:: CHALLENGE ::
Beginning with the first line of the entries below, quote each line until you reach and include the line with "o = q.build('flashing', MAT['lead'], cowl);".

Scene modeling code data
================

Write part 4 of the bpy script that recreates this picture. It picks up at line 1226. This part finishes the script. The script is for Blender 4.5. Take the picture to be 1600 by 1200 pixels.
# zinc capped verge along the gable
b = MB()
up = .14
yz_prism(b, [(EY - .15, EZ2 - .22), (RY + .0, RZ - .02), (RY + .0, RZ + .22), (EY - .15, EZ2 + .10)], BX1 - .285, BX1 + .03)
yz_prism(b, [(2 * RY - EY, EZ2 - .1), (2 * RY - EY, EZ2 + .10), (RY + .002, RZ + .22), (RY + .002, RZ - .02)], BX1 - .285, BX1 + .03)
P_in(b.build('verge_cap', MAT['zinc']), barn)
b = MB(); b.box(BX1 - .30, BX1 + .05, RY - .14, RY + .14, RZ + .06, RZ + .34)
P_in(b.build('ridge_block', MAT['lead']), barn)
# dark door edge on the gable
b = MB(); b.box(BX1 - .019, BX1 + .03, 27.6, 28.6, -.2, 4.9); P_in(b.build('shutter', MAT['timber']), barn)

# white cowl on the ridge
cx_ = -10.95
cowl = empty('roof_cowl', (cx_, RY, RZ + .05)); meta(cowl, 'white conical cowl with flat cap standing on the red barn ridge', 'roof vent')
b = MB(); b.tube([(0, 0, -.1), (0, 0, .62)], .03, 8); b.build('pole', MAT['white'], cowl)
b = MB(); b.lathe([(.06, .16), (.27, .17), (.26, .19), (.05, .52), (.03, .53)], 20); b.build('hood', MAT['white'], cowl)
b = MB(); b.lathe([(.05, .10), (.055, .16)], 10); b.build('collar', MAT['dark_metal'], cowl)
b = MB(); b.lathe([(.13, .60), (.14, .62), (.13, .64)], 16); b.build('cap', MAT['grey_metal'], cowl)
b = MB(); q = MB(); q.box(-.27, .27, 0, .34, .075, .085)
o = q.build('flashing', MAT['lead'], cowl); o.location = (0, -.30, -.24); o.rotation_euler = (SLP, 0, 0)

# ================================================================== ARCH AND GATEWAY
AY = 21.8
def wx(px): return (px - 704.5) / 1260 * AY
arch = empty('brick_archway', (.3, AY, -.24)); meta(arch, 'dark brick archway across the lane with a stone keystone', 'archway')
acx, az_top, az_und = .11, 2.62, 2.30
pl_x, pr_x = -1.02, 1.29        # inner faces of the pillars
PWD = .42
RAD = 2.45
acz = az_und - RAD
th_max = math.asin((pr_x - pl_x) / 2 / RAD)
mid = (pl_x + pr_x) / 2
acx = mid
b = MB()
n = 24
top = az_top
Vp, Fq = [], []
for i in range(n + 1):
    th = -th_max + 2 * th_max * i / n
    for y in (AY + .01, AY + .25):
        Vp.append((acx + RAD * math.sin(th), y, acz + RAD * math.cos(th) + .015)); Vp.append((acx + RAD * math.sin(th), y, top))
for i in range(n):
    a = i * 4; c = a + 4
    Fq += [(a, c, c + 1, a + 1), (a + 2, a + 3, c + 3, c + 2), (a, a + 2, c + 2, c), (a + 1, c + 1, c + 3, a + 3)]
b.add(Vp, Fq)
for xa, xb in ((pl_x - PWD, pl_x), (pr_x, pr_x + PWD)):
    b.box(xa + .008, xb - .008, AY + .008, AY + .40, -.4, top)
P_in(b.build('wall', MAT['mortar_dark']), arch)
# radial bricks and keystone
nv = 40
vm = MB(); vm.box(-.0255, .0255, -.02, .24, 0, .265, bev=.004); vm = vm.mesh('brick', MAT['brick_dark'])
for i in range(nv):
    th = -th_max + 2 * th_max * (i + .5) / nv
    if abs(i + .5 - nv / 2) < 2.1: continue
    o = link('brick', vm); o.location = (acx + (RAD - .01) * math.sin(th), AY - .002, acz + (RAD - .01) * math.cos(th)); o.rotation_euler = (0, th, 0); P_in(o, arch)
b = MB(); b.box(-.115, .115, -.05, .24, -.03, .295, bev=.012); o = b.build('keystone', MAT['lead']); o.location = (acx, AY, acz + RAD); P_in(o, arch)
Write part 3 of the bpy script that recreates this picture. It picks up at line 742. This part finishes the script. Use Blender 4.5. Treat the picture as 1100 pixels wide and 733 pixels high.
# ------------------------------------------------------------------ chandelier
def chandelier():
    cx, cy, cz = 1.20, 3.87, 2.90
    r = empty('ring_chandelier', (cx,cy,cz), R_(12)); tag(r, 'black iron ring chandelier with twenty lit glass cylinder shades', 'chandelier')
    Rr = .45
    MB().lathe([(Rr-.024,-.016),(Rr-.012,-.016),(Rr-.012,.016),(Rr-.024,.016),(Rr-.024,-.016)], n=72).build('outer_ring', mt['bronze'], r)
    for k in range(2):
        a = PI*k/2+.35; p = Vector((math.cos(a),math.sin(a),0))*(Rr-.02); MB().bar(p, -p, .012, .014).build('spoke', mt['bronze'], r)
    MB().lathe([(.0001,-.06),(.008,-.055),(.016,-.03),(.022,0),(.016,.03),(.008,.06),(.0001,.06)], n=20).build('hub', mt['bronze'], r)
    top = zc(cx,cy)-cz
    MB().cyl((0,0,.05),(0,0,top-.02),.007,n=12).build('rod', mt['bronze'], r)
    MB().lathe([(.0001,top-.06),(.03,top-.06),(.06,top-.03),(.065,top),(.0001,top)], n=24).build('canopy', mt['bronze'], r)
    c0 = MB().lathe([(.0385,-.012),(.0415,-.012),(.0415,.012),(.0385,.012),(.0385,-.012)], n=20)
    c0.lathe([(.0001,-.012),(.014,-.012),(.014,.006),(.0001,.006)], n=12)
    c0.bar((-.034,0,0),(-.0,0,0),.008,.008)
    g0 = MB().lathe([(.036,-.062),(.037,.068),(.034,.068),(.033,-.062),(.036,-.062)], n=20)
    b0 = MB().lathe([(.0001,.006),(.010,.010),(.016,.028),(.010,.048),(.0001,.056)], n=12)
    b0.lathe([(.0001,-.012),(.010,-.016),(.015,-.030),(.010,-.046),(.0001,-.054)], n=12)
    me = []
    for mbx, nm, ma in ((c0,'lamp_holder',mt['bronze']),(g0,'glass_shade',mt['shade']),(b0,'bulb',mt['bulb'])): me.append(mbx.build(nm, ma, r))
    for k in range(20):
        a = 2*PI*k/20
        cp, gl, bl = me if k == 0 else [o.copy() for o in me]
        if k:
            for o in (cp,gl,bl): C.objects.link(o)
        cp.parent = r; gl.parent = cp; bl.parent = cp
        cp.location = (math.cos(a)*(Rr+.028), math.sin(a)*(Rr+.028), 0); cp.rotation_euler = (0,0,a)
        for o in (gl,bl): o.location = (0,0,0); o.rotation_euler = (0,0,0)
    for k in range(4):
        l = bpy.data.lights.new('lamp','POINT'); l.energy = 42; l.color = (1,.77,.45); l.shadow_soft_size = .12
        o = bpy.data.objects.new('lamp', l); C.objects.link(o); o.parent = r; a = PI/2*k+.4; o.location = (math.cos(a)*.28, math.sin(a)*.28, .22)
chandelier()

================

:: ANSWER FOR THIS EXERCISE ::
Write part 4 of the bpy script that recreates this picture. It picks up at line 1226. This part finishes the script. The script is for Blender 4.5. Take the picture to be 1600 by 1200 pixels.
# zinc capped verge along the gable
b = MB()
up = .14
yz_prism(b, [(EY - .15, EZ2 - .22), (RY + .0, RZ - .02), (RY + .0, RZ + .22), (EY - .15, EZ2 + .10)], BX1 - .285, BX1 + .03)
yz_prism(b, [(2 * RY - EY, EZ2 - .1), (2 * RY - EY, EZ2 + .10), (RY + .002, RZ + .22), (RY + .002, RZ - .02)], BX1 - .285, BX1 + .03)
P_in(b.build('verge_cap', MAT['zinc']), barn)
b = MB(); b.box(BX1 - .30, BX1 + .05, RY - .14, RY + .14, RZ + .06, RZ + .34)
P_in(b.build('ridge_block', MAT['lead']), barn)
# dark door edge on the gable
b = MB(); b.box(BX1 - .019, BX1 + .03, 27.6, 28.6, -.2, 4.9); P_in(b.build('shutter', MAT['timber']), barn)

# white cowl on the ridge
cx_ = -10.95
cowl = empty('roof_cowl', (cx_, RY, RZ + .05)); meta(cowl, 'white conical cowl with flat cap standing on the red barn ridge', 'roof vent')
b = MB(); b.tube([(0, 0, -.1), (0, 0, .62)], .03, 8); b.build('pole', MAT['white'], cowl)
b = MB(); b.lathe([(.06, .16), (.27, .17), (.26, .19), (.05, .52), (.03, .53)], 20); b.build('hood', MAT['white'], cowl)
b = MB(); b.lathe([(.05, .10), (.055, .16)], 10); b.build('collar', MAT['dark_metal'], cowl)
b = MB(); b.lathe([(.13, .60), (.14, .62), (.13, .64)], 16); b.build('cap', MAT['grey_metal'], cowl)
b = MB(); q = MB(); q.box(-.27, .27, 0, .34, .075, .085)
o = q.build('flashing', MAT['lead'], cowl); o.location = (0, -.30, -.24); o.rotation_euler = (SLP, 0, 0)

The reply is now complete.